Thursday, February 26, 2009

Women's Hockey Log: Friars Eye Resurgence On Offense

Their record 1-5-1 since the calendar Zamboni’s last lap, and resorting to overtime or a shootout to polish off both of their latest conference victories, the Friars are not inclined to deny the difference their lately arid offense might have made in their playoff assignment.

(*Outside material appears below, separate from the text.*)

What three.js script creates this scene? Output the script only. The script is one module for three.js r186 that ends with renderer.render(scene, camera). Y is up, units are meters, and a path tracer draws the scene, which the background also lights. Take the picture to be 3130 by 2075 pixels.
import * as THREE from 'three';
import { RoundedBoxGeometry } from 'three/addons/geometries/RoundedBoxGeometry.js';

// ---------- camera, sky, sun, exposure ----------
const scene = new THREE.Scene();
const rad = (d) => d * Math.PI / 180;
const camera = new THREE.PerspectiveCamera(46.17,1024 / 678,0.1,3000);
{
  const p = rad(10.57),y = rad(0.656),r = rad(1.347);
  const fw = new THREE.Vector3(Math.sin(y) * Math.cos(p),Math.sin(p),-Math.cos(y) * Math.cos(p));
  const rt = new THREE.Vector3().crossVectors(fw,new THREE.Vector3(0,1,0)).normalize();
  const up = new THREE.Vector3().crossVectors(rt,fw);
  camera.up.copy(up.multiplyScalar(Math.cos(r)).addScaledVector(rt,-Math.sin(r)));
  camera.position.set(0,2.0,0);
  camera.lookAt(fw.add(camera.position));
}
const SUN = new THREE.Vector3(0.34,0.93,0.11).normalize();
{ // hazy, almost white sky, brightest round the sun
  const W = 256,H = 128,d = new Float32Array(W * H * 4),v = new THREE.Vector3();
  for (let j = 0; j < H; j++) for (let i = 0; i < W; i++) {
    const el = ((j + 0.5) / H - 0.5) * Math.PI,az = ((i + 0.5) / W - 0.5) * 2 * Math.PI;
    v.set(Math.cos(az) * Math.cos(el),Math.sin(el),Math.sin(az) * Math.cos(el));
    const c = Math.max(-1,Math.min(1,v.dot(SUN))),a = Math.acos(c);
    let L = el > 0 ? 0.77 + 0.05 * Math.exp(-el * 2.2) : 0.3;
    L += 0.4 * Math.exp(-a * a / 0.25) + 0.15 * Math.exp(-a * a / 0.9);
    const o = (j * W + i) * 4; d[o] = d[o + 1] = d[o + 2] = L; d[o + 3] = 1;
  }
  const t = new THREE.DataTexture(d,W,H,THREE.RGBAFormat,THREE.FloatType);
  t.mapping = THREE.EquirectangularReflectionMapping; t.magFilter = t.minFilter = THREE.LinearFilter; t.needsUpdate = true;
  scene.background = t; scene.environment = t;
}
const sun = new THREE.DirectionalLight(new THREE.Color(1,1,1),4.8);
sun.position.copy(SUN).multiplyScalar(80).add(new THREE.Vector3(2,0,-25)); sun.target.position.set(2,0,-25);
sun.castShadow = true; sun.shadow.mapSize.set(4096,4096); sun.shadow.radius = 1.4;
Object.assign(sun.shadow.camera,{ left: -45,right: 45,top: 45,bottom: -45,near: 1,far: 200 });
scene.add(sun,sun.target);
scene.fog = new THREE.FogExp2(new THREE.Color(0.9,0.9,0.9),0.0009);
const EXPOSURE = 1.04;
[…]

They will round out their February slate on Saturday with a spontaneously scheduled do-or-die, Seed 4 versus Seed 5, home tilt with Connecticut, against whom they sneezed out an unfavorable 2-1 OT decision on the first of the month. Since that afternoon, they have not mustered any more than two regulation goals per game. They have been restricted to merely one in each of their last three.
 
Laura Veharanta, still the top gun of the program with a 15-14-29 scoring transcript, has kept that same data ever since she planted an initial 1-0 lead during that visit to Freitas Ice Forum. Former linemate and top playmaker Ashley Cottrell has upped a 5-14-19 reading to 5-16-21 in the last four weeks. Senior A-captain Katy Beach is dry on the month as a whole, leaving her stuck on 8-8-16 totals.
 
Most everyone else has at least sprinkled valuable, tangible output, though not enough to retain the once-worthwhile visions of bringing the Hockey East championship to Schneider Arena. Some nights, they have fallen prey to the opposing defense’s equivalent resolve, amounting to shallow shot totals. Other times, they have launched boundless salvos at rubber-proof brick walls in the crease.
 
“I honestly think it’s just been great goaltending,” said head coach Bob Deraney. “I think we’re making shots and we’re doing all the things that you’re supposed to do. It just happens that you’re snakebitten.”
 
When PC’s promise for a regal finish in the standings was at its peak some three weeks ago, they lobbed an even 100 cumulative shots at Northeastern’s tricky tumbler Florence Schelling, though it would only be good for five strikes and two of four possible points in the home-and-home series.
 
From there, they pressed on to back-to-back confrontations with the two eventual first-round byes, New Hampshire and Boston College, both of whom laid out effective puck graters and confined the Friars to no more than 22 shots over their next three games –a trinity of losses by a combined 12-4 upshot.
 
Granted, Providence virtually matched their adversaries’ exceptional defensive grip each night. But their own strike force simply didn’t bat home more of those decisive, fleeting scoring rushes.
 
“It definitely needs to be addressed and hopefully we’ll pick it up,” said Cottrell, whose last regulation lamp-lighter was the icebreaker in a 5-1 drubbing of UConn at the end of January, coincidentally the last offensive bonfire PC has spoken of. “We just have to go out there, play our game systematically, and be mentally strong.”
 
There was a rather timely hint of that yearned-for resurgence last Saturday at BC’s Conte Forum, at which point it was already do-or-die as far as home ice for this weekend’s preliminary round was concerned. The fresh-willed, fastidious Friars threw a baker’s dozen worth of biscuits at Molly Schaus, though the celestial stopper made like herself in swallowing everything to lug a 1-0 lead into the first intermission.
 
The Eagles subsequently trimmed PC’s shooting frequency to 10 second period stabs to merely seven in the third. But, to their credit, the Friars only let Genevieve Lacasse deal with 13 more Boston bids after she had faced 10 in the opening frame. And Erin Normore’s connection in the middle frame effectively turned the tables.
 
By day’s end, Lacasse had overthrown Schaus for first place in intra-league save percentage and her praetorian guards –reeling off Cottrell’s shootout clincher- are stirring a new brew of hunger and hope in their practice ice this week.
 
“It’s definitely something that we need to focus on,” said Normore, who has four points in five career postseason games. “In our last couple of games, we have gotten our shots and chances. We just can’t put the puck home. But hopefully these (timely bounces tend to) come in do-or-die games and we can put those shots home and get the wins under our belt.”
 
Providence has held up thus far on relatively short sustenance, all leaderboard lesions aside. But the mutually do-or-die scenario at hand might call for a reprise of the three-goal outburst that effectively settled the home swing with UConn.
 
“I have to believe that we’re storing them up to something,” said Deraney. “I’ve always believed that it always evens out. So the fact that we haven’t been scoring means we’re soon going to break through somewhere, somehow. And since we’re still playing and in the playoffs, there’s no better time to break out than this Saturday.”